Information provided:
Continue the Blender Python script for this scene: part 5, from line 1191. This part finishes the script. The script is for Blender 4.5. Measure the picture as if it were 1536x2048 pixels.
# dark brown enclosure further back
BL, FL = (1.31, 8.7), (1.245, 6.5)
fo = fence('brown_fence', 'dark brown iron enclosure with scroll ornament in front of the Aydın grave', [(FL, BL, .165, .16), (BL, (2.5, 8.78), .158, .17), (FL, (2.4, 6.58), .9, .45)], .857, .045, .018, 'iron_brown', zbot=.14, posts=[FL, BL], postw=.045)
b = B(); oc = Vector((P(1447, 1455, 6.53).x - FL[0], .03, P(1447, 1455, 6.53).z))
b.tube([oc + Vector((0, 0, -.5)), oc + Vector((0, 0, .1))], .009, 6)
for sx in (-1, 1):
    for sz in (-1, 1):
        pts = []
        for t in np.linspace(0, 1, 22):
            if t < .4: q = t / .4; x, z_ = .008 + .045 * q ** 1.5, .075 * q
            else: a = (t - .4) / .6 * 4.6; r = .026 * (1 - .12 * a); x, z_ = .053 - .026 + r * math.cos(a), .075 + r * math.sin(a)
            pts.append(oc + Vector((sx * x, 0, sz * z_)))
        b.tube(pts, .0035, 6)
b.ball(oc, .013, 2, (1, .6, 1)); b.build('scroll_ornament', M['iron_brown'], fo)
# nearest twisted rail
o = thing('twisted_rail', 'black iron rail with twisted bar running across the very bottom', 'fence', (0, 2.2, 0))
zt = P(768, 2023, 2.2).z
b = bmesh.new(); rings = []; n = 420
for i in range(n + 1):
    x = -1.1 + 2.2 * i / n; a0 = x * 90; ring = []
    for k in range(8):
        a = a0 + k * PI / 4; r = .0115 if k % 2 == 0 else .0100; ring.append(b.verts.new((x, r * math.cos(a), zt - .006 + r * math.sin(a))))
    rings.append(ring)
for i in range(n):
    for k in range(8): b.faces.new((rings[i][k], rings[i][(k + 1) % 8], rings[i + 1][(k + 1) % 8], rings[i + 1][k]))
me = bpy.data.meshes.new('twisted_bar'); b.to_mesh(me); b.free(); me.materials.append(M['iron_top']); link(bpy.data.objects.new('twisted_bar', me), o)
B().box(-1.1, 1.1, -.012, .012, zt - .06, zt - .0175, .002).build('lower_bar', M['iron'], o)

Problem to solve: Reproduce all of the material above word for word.

Answer to the task:
Continue the Blender Python script for this scene: part 5, from line 1191. This part finishes the script. The script is for Blender 4.5. Measure the picture as if it were 1536x2048 pixels.
# dark brown enclosure further back
BL, FL = (1.31, 8.7), (1.245, 6.5)
fo = fence('brown_fence', 'dark brown iron enclosure with scroll ornament in front of the Aydın grave', [(FL, BL, .165, .16), (BL, (2.5, 8.78), .158, .17), (FL, (2.4, 6.58), .9, .45)], .857, .045, .018, 'iron_brown', zbot=.14, posts=[FL, BL], postw=.045)
b = B(); oc = Vector((P(1447, 1455, 6.53).x - FL[0], .03, P(1447, 1455, 6.53).z))
b.tube([oc + Vector((0, 0, -.5)), oc + Vector((0, 0, .1))], .009, 6)
for sx in (-1, 1):
    for sz in (-1, 1):
        pts = []
        for t in np.linspace(0, 1, 22):
            if t < .4: q = t / .4; x, z_ = .008 + .045 * q ** 1.5, .075 * q
            else: a = (t - .4) / .6 * 4.6; r = .026 * (1 - .12 * a); x, z_ = .053 - .026 + r * math.cos(a), .075 + r * math.sin(a)
            pts.append(oc + Vector((sx * x, 0, sz * z_)))
        b.tube(pts, .0035, 6)
b.ball(oc, .013, 2, (1, .6, 1)); b.build('scroll_ornament', M['iron_brown'], fo)
# nearest twisted rail
o = thing('twisted_rail', 'black iron rail with twisted bar running across the very bottom', 'fence', (0, 2.2, 0))
zt = P(768, 2023, 2.2).z
b = bmesh.new(); rings = []; n = 420
for i in range(n + 1):
    x = -1.1 + 2.2 * i / n; a0 = x * 90; ring = []
    for k in range(8):
        a = a0 + k * PI / 4; r = .0115 if k % 2 == 0 else .0100; ring.append(b.verts.new((x, r * math.cos(a), zt - .006 + r * math.sin(a))))
    rings.append(ring)
for i in range(n):
    for k in range(8): b.faces.new((rings[i][k], rings[i][(k + 1) % 8], rings[i + 1][(k + 1) % 8], rings[i + 1][k]))
me = bpy.data.meshes.new('twisted_bar'); b.to_mesh(me); b.free(); me.materials.append(M['iron_top']); link(bpy.data.objects.new('twisted_bar', me), o)
B().box(-1.1, 1.1, -.012, .012, zt - .06, zt - .0175, .002).build('lower_bar', M['iron'], o)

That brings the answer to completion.